▸ Stated problem: Type again, exactly, the lines below from the start through the line that includes "COL = SC.collection".

▸ Records shown:

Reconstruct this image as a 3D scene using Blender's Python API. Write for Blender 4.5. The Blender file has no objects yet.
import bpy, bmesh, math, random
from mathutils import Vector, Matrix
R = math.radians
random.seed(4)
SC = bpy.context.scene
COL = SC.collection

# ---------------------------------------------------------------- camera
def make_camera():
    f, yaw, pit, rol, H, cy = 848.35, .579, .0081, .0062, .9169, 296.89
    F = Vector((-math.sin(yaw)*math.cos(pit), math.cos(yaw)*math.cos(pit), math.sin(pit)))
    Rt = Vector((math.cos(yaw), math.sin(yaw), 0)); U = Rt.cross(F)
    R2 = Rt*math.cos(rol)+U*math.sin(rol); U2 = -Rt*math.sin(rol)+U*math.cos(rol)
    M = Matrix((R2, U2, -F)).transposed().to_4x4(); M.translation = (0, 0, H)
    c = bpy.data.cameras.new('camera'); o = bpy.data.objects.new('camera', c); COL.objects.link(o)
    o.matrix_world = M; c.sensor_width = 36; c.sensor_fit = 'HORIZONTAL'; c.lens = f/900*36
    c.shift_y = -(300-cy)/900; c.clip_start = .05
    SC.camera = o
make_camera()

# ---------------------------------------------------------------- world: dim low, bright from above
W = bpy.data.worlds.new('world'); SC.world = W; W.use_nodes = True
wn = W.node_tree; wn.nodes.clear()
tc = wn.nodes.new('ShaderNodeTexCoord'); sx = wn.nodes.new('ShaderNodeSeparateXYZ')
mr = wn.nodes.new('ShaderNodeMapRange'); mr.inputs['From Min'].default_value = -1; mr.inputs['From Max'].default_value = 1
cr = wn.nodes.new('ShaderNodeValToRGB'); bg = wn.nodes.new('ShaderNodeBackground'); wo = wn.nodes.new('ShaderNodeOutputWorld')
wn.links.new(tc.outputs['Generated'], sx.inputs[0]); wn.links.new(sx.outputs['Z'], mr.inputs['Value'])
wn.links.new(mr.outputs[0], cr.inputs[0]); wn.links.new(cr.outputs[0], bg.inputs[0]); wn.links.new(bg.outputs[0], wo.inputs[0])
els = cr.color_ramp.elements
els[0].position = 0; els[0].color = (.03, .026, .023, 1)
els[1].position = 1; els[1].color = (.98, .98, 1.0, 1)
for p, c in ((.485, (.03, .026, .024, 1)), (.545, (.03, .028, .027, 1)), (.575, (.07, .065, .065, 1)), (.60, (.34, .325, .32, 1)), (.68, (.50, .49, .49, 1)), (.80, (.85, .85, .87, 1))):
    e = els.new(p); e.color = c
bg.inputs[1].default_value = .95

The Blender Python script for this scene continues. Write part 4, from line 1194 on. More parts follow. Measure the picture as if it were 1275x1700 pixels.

▸ Correct output:
Reconstruct this image as a 3D scene using Blender's Python API. Write for Blender 4.5. The Blender file has no objects yet.
import bpy, bmesh, math, random
from mathutils import Vector, Matrix
R = math.radians
random.seed(4)
SC = bpy.context.scene
COL = SC.collection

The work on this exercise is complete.